5. May an individual who is not a participant in a qualified plan rollover amounts received from the plan by reason of a divorce or separation agreement?

Yes, if the agreement is a qualified domestic relations order ("QDRO") and certain requirements are met.

A QDRO is a decree or judgment under state domestic relations law that recognizes or creates the right of a spouse or child to receive, or to have set aside, a portion of a participant's interest in a qualified plan, 403(b) plan, or eligible Section 457 governmental plan.

If an alternate payee who is the spouse or former spouse of the participant receives a distribution by reason of a QDRO, the rollover rules apply to the alternate payee as if the alternate payee were the participant. Thus, the alternate payee can avoid the requirement of including the distribution in income to the extent any portion of an eligible rollover distribution is directly rolled over or rolled over to an eligible retirement plan within 60 days.

A qualified retirement plan may be an eligible retirement plan for an alternate payee who is a spouse or former spouse of the participant and who receives the distribution by reason of a QDRO. This kind of rollover must be handled through a direct rollover to avoid a mandatory income tax withholding rate of 20 percent. There are separate rules applicable to surviving spouses.
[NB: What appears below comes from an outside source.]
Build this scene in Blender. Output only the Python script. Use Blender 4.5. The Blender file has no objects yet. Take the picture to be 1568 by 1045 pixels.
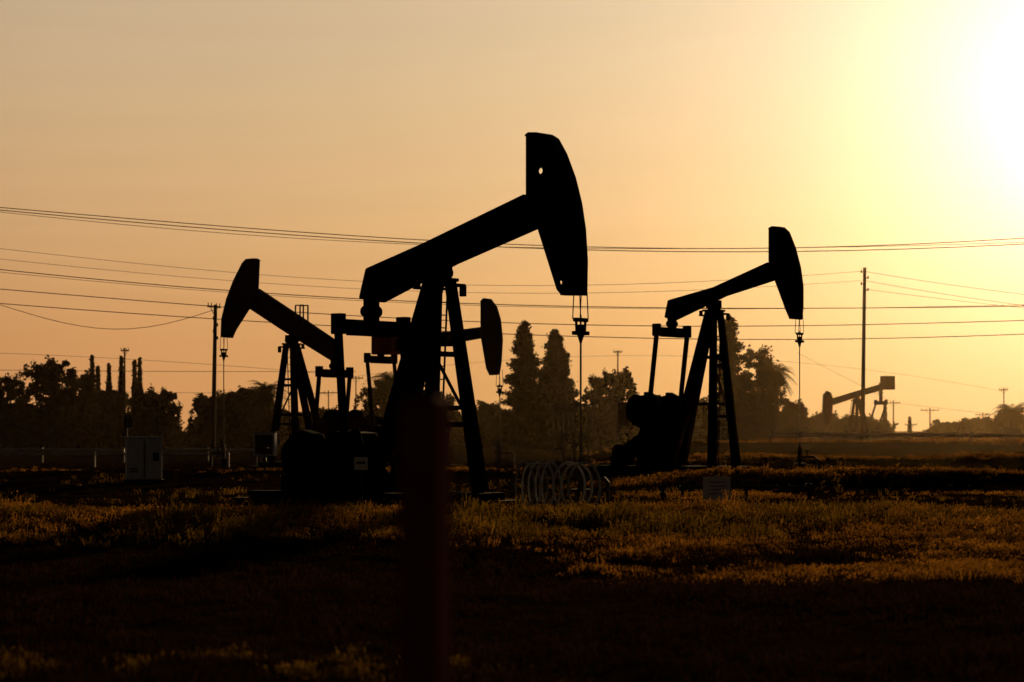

QDRO rules do not apply to IRAs. An IRA, however, can be transferred tax-free in connection with a divorce if the correct procedure is followed. In such cases, the transfer of an individual's interest in an IRA or an individual retirement annuity to a spouse or former spouse under a divorce or separation instrument is not considered a taxable transfer made by the individual, and such interest at the time of the transfer is treated as the spouse's IRA and not such individual's IRA. Thereafter the account or annuity will be treated as maintained for the benefit of the spouse.